Kevin,
In addition to raising the effective octane, the TEL also formed a coating on surfaces in the combustion chamber. Among other things, this coating helped prevent the exhaust valve seats from eroding, due to micro-welding with the (very hot) valve heads after every exhaust stroke. When lead started being phased out, the valves and valve seats were upgraded (hardened) so they no longer needed the TEL to prevent erosion.
However, in many cases, the coating left from previous running on leaded fuel will last a long, long time; possibly for the life of the engine. And adjusting the valves is routine maintenance; relatively easy to learn to do, and requires a minimum of tools.
So, my (and many experts who know better than I do) advice is to learn to adjust the valves yourself, and keep an eye on them. If you find that the exhaust valves (valve seat recession only affects exhaust valves) are routinely too tight after only a few thousand miles of driving; then you will know you have a problem and can start saving for a valve job. It does absolutely no harm to "wait and see", since the parts that are being damaged are exactly the same parts that have to be replaced to do the upgrade.
The upgrade itself is not a job for a novice, IMO. Depending on how much you want to learn, you can do the majority of the 'grunt' work yourself by removing the cylinder head from the engine. But after that, I would suggest taking the head to an automotive machine shop to have the actual work done. They will use an assortment of expensive special tools to mill out the old exhaust seats (which are part of the cylinder head casting) and press new hardened seats into place; then machine the seats to accurately match the (new) valve heads. They will also replace valve guides as needed (more special tools); and check whether the valve springs need to be replaced (good chance they do). They should also check the head for flatness, and machine it flat if necessary.
You can call around for prices, but I would guess that a complete valve job on a 6-cyl head would run something like $400-$600 with parts. This is very standard work for auto machine shops; so you don't necessarily need to find one that specializes in British cars.

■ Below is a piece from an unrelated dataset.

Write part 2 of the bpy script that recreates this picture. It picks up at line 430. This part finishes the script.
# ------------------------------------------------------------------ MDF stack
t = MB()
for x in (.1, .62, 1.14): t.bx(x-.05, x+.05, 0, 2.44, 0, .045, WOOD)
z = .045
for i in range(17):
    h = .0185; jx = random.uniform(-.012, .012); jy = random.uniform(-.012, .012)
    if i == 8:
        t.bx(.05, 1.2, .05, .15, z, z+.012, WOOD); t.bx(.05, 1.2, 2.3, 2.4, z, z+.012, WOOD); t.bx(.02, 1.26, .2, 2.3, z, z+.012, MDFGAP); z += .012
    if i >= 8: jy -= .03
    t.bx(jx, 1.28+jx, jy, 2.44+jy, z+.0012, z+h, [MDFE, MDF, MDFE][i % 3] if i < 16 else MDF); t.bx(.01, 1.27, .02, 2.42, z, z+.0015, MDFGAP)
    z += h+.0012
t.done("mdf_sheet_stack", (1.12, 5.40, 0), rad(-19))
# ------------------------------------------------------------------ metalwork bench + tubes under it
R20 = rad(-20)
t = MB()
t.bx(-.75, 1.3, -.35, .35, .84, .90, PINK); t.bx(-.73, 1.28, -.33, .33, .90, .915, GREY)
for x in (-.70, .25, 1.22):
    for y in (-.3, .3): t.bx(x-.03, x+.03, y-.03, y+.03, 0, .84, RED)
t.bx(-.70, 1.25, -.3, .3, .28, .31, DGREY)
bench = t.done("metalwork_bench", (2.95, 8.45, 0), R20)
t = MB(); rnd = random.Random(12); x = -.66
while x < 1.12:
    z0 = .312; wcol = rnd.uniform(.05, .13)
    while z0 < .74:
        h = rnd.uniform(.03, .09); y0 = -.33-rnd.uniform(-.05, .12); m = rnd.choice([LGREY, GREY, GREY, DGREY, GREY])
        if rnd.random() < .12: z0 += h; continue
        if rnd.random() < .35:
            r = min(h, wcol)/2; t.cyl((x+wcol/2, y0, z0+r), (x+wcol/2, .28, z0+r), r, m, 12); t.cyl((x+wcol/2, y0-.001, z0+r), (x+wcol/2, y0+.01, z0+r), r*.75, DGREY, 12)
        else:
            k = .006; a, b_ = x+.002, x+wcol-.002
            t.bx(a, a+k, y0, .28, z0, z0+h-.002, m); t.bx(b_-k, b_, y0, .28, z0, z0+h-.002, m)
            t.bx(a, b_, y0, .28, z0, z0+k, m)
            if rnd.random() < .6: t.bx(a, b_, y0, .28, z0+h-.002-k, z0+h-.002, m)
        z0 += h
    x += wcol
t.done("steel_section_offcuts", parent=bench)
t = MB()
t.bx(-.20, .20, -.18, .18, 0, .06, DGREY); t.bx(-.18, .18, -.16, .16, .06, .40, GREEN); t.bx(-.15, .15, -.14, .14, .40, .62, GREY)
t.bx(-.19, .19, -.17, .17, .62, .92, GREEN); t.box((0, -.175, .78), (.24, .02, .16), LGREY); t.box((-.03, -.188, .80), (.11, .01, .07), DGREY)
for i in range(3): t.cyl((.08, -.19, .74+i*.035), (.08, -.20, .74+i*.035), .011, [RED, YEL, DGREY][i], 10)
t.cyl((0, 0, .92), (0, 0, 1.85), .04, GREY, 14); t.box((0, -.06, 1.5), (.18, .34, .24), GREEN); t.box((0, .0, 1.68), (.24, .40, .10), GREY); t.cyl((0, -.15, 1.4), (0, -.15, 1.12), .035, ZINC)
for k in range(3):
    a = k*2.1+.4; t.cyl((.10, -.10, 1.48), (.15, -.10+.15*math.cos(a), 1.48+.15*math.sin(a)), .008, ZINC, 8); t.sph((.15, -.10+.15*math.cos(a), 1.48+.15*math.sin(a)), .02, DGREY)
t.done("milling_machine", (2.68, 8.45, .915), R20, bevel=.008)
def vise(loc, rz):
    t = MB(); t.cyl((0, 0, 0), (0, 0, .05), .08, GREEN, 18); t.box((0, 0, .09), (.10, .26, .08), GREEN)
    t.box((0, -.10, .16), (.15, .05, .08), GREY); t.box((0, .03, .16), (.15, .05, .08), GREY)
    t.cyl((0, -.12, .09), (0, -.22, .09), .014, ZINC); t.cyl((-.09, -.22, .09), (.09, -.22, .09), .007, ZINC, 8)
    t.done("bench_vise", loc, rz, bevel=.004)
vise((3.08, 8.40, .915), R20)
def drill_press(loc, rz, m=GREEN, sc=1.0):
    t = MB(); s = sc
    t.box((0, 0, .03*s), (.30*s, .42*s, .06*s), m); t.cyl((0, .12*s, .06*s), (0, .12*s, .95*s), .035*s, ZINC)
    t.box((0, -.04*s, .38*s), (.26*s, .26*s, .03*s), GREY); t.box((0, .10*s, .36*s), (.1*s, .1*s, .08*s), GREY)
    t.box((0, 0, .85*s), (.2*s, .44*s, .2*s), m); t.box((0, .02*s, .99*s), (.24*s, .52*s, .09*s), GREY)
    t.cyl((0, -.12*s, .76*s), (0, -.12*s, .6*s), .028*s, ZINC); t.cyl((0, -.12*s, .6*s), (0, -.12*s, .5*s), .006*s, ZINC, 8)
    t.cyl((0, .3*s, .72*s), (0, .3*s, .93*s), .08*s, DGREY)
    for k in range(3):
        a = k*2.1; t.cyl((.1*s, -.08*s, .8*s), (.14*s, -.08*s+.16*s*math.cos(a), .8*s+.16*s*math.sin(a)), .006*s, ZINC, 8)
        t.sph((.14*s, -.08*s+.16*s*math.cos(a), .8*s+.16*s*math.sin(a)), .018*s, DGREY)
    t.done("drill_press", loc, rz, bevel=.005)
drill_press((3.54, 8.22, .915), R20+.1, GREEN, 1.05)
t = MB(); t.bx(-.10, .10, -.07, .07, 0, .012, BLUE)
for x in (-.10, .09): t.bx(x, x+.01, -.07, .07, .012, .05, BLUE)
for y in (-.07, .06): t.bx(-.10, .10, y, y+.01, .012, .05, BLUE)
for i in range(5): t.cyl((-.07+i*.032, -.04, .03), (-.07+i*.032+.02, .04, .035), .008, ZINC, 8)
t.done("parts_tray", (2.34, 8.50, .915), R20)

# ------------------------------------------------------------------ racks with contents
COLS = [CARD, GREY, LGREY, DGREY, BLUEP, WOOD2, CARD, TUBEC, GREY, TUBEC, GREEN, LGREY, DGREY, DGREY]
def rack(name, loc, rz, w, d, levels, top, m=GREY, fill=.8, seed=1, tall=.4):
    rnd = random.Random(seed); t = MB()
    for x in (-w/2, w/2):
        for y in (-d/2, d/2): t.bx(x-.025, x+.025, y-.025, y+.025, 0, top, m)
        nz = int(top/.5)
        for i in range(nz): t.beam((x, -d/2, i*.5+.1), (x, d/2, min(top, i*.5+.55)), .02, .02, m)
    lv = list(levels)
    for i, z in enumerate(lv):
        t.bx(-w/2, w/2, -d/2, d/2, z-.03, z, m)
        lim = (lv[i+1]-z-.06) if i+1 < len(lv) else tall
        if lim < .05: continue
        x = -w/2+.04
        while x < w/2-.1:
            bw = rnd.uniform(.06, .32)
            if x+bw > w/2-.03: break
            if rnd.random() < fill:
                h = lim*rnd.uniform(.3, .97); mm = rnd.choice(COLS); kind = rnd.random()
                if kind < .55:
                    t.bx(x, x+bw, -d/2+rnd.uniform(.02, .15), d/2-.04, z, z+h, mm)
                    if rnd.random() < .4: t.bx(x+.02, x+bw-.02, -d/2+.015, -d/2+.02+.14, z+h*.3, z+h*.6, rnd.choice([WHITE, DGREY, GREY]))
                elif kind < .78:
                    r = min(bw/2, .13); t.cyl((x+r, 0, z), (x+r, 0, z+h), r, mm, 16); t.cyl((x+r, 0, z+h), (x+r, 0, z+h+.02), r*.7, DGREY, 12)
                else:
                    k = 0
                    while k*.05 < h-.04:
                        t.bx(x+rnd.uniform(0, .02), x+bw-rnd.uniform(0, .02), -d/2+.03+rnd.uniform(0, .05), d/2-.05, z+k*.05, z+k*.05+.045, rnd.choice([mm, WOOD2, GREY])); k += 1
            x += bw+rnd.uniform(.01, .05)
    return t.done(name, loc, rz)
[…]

On the carb rebuilding; there are many different levels of "rebuild". Most commonly, they just need to be cleaned thoroughly and have a few parts replaced (seals, diaphragm, gaskets, etc.), then adjustments made. This is something a novice can easily learn to do, using common hand tools and a few relatively inexpensive special tools. Poke around on this forum a bit; I think someone recently posted a link to a good series of articles on the web showing exactly how to do the carb rebuild. If not, send me a PM with your email address; and I'll forward the articles to you in PDF form.